**RECORDED INFORMATION**.

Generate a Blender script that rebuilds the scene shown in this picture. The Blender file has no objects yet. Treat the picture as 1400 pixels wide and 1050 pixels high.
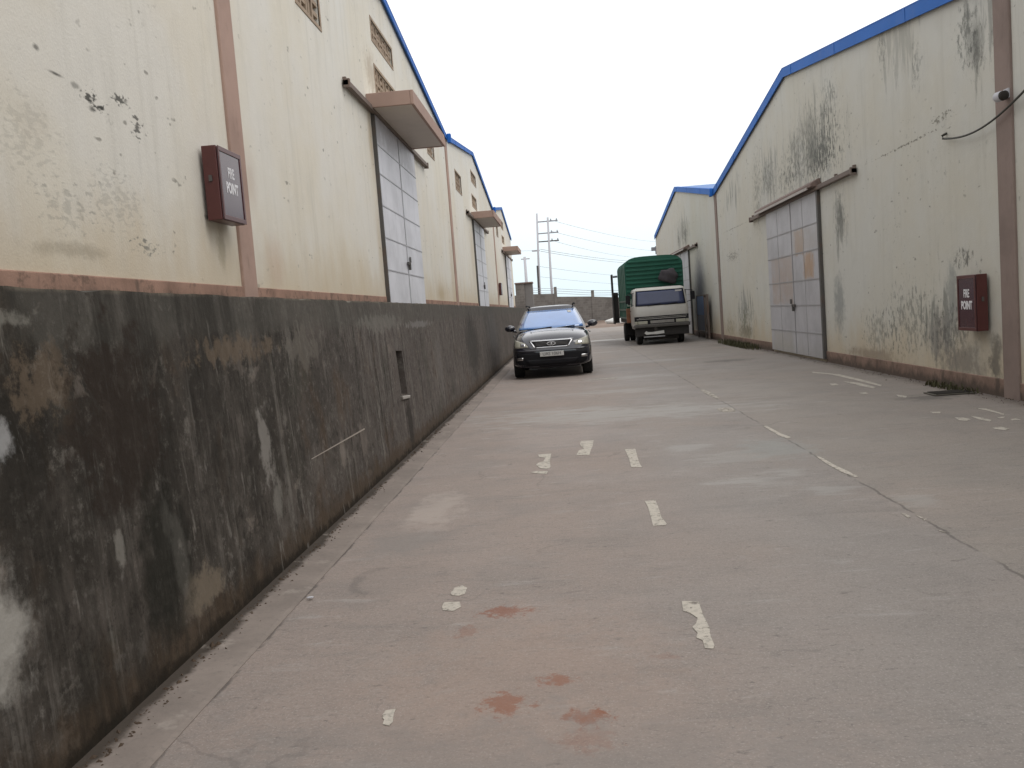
import bpy, bmesh, math, random
from mathutils import Vector, Matrix
from mathutils.bvhtree import BVHTree
R = math.radians
rnd = random.Random(7)
sc = bpy.context.scene
col = sc.collection

# ------------------------------------------------------------------ helpers
def tag(o, label=None, cat=None, group=None, kind=None):
    if label: o['label'] = label
    if cat: o['category'] = cat
    if group: o['group'] = group
    if kind: o['kind'] = kind
    return o

def empty(name, loc=(0, 0, 0), rz=0):
    o = bpy.data.objects.new(name, None)
    o.location = loc; o.rotation_euler = (0, 0, rz); o.empty_display_size = .2
    col.objects.link(o)
    return o

def link_mesh(name, me, mat, parent=None):
    o = bpy.data.objects.new(name, me)
    col.objects.link(o)
    if mat is not None:
        me.materials.clear(); me.materials.append(mat)
    if parent is not None: o.parent = parent
    return o

class MB:
    def __init__(s): s.bm = bmesh.new()
    def quad(s, *pts):
        vs = [s.bm.verts.new(p) for p in pts]
        s.bm.faces.new(vs); return s
    def box(s, x0, x1, y0, y1, z0, z1):
        if x0 > x1: x0, x1 = x1, x0
        if y0 > y1: y0, y1 = y1, y0
        if z0 > z1: z0, z1 = z1, z0
        v = [s.bm.verts.new((x, y, z)) for z in (z0, z1) for y in (y0, y1) for x in (x0, x1)]
        for f in ((0, 2, 3, 1), (4, 5, 7, 6), (0, 1, 5, 4), (2, 6, 7, 3), (0, 4, 6, 2), (1, 3, 7, 5)):
            s.bm.faces.new([v[i] for i in f])
        return s
    def prism(s, poly, ax, a0, a1):
        """poly: list of (u,v); ax 0: (y,z) extruded in x; 1: (x,z) in y; 2: (x,y) in z"""
        def P(u, v, a): return (a, u, v) if ax == 0 else (u, a, v) if ax == 1 else (u, v, a)
        A = [s.bm.verts.new(P(u, v, a0)) for u, v in poly]
        B = [s.bm.verts.new(P(u, v, a1)) for u, v in poly]
        n = len(poly)
        s.bm.faces.new(A); s.bm.faces.new(B[::-1])
        for i in range(n): s.bm.faces.new([A[i], B[i], B[(i+1) % n], A[(i+1) % n]])
        return s
    def tube(s, pts, r, n=8, r1=None, cap=True):
        pts = [Vector(p) for p in pts]; rings = []
        for i, p in enumerate(pts):
            d = (pts[min(i+1, len(pts)-1)] - pts[max(i-1, 0)]).normalized()
            up = Vector((0, 0, 1)) if abs(d.z) < .9 else Vector((1, 0, 0))
            a = d.cross(up).normalized(); b = d.cross(a)
            rr = r if r1 is None else r + (r1-r)*i/(len(pts)-1)
            rings.append([s.bm.verts.new(p + (a*math.cos(2*math.pi*k/n) + b*math.sin(2*math.pi*k/n))*rr) for k in range(n)])
        for i in range(len(rings)-1):
            for k in range(n):
                s.bm.faces.new([rings[i][k], rings[i][(k+1) % n], rings[i+1][(k+1) % n], rings[i+1][k]])
        if cap:
            s.bm.faces.new(rings[0][::-1]); s.bm.faces.new(rings[-1])
        return s
    def lathe(s, prof, axis='x', n=28, c=(0, 0, 0)):
        """prof: closed loop list of (a, r) revolved about the axis through c"""
        rings = []
        for a, r in prof:
            ring = []
            for k in range(n):
                t = 2*math.pi*k/n; u, v = r*math.cos(t), r*math.sin(t)
                p = (a, u, v) if axis == 'x' else (u, a, v) if axis == 'y' else (u, v, a)
                ring.append(s.bm.verts.new((p[0]+c[0], p[1]+c[1], p[2]+c[2])))
            rings.append(ring)
        m = len(rings)
        for i in range(m-1):
            for k in range(n):
                s.bm.faces.new([rings[i][k], rings[i][(k+1) % n], rings[i+1][(k+1) % n], rings[i+1][k]])
        s.bm.faces.new(rings[0]); s.bm.faces.new(rings[-1][::-1])
        return s
    def grid(s, fn, nu, nv):
        V = [[s.bm.verts.new(fn(i/nu, j/nv)) for j in range(nv+1)] for i in range(nu+1)]
        for i in range(nu):
            for j in range(nv):
                s.bm.faces.new([V[i][j], V[i+1][j], V[i+1][j+1], V[i][j+1]])
        return s
    def build(s, name, mat, parent=None, bevel=0, smooth=False, solid=0, subsurf=0, seg=2):
        bmesh.ops.recalc_face_normals(s.bm, faces=s.bm.faces)
        me = bpy.data.meshes.new(name); s.bm.to_mesh(me); s.bm.free()
        if smooth:
            for p in me.polygons: p.use_smooth = True
        o = link_mesh(name, me, mat, parent)
        if solid:
            m = o.modifiers.new('solid', 'SOLIDIFY'); m.thickness = solid; m.offset = 0
        if bevel:
            m = o.modifiers.new('bevel', 'BEVEL'); m.width = bevel; m.segments = seg; m.limit_method = 'ANGLE'; m.angle_limit = R(40)
        if subsurf:
            m = o.modifiers.new('sub', 'SUBSURF'); m.levels = subsurf; m.render_levels = subsurf
        return o

def bake(o):
    """the evaluated mesh of o (with its modifiers) as a plain mesh"""
    dg = bpy.context.evaluated_depsgraph_get(); dg.update()
    return bpy.data.meshes.new_from_object(o.evaluated_get(dg))

def text_mesh(name, body, size, mat, parent, M, depth=.001, xscale=1.0, bold=0):
    cu = bpy.data.curves.new('lettering_curve', 'FONT'); cu.body = body; cu.size = size
    cu.align_x = 'CENTER'; cu.align_y = 'CENTER'; cu.extrude = depth; cu.offset = bold
    t = bpy.data.objects.new('lettering_source', cu); col.objects.link(t)
    me = bake(t); bpy.data.objects.remove(t); bpy.data.curves.remove(cu)
    me.transform(M @ Matrix.Diagonal((xscale, 1, 1, 1)))
    return link_mesh(name, me, mat, parent)

# ------------------------------------------------------------------ node materials
class NT:
    def __init__(s, name, rough=.8, spec=.3):
        s.m = bpy.data.materials.new(name); s.m.use_nodes = True
        s.t = s.m.node_tree; s.L = s.t.links; s.b = s.t.nodes['Principled BSDF']
        s.b.inputs['Roughness'].default_value = rough
        s.b.inputs['Specular IOR Level'].default_value = spec
        s.g = None
    def n(s, k): return s.t.nodes.new(k)
    def put(s, sock, v):
        if hasattr(v, 'is_output') or isinstance(v, bpy.types.NodeSocket): s.L.new(v, sock)
        else: sock.default_value = v
    def pos(s):
        if s.g is None: s.g = s.n('ShaderNodeNewGeometry')
        return s.g.outputs['Position']
    def obj(s): return s.n('ShaderNodeTexCoord').outputs['Object']
    def xyz(s, v):
        x = s.n('ShaderNodeSeparateXYZ'); s.L.new(v, x.inputs[0]); return x.outputs
    def scale(s, v, sx, sy, sz):
        m = s.n('ShaderNodeVectorMath'); m.operation = 'MULTIPLY'; s.L.new(v, m.inputs[0]); m.inputs[1].default_value = (sx, sy, sz); return m.outputs[0]
    def noise(s, v, scale, detail=4, rough=.55, dist=0):
        n = s.n('ShaderNodeTexNoise'); s.L.new(v, n.inputs['Vector'])
        n.inputs['Scale'].default_value = scale; n.inputs['Detail'].default_value = detail
        n.inputs['Roughness'].default_value = rough; n.inputs['Distortion'].default_value = dist
        return n.outputs['Fac']
    def math(s, op, a, b=0.0, c=None):
        m = s.n('ShaderNodeMath'); m.operation = op; s.put(m.inputs[0], a); s.put(m.inputs[1], b)
        if c is not None: s.put(m.inputs[2], c)
        return m.outputs[0]
    def rng(s, v, a, b, lo=0.0, hi=1.0):
        m = s.n('ShaderNodeMapRange'); m.interpolation_type = 'SMOOTHSTEP'
        s.put(m.inputs[0], v)
        if a > b: a, b, lo, hi = b, a, hi, lo
        for i, x in ((1, a), (2, b), (3, lo), (4, hi)): m.inputs[i].default_value = x
        return m.outputs[0]
    def mix(s, f, a, b):
        m = s.n('ShaderNodeMix'); m.data_type = 'RGBA'
        def c(v): return (*v, 1) if isinstance(v, tuple) and len(v) == 3 else v
        s.put(m.inputs[0], f); s.put(m.inputs[6], c(a)); s.put(m.inputs[7], c(b)); return m.outputs[2]
    def bump(s, h, strength=.3, dist=.01):
        b = s.n('ShaderNodeBump'); b.inputs['Strength'].default_value = strength; b.inputs['Distance'].default_value = dist
        s.L.new(h, b.inputs['Height']); s.L.new(b.outputs[0], s.b.inputs['Normal'])
    def color(s, c): s.put(s.b.inputs['Base Color'], (*c, 1) if isinstance(c, tuple) else c); return s.m
    def specks(s, base, U, V, nz, cu, cv, ru, rv, c, k):
        a = s.math('DIVIDE', s.math('SUBTRACT', U, cu), ru); b = s.math('DIVIDE', s.math('SUBTRACT', V, cv), rv)
        d = s.math('SQRT', s.math('ADD', s.math('MULTIPLY', a, a), s.math('MULTIPLY', b, b)))
        fall = s.rng(d, 1.35, .1)
        m = s.math('MULTIPLY', s.rng(s.math('ADD', nz, s.math('MULTIPLY', fall, .20)), .62, .76), s.rng(d, 1.4, .9))
        return s.mix(s.math('MULTIPLY', m, k), base, c)
    def stain(s, base, U, V, nz, cu, cv, ru, rv, c, k, rag=1.3, soft=.6):
        a = s.math('DIVIDE', s.math('SUBTRACT', U, cu), ru); b = s.math('DIVIDE', s.math('SUBTRACT', V, cv), rv)
        d = s.math('SQRT', s.math('ADD', s.math('MULTIPLY', a, a), s.math('MULTIPLY', b, b)))
        d = s.math('ADD', d, s.math('MULTIPLY', s.math('SUBTRACT', nz, .5), rag*2))
        return s.mix(s.math('MULTIPLY', s.rng(d, 1.0, 1.0-soft), k), base, c)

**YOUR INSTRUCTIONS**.
Begin at the first line of the data above and repeat each line exactly, stopping after the line containing "col = sc.collection". Omit the pictures.

**REPLY**.
Generate a Blender script that rebuilds the scene shown in this picture. The Blender file has no objects yet. Treat the picture as 1400 pixels wide and 1050 pixels high.
import bpy, bmesh, math, random
from mathutils import Vector, Matrix
from mathutils.bvhtree import BVHTree
R = math.radians
rnd = random.Random(7)
sc = bpy.context.scene
col = sc.collection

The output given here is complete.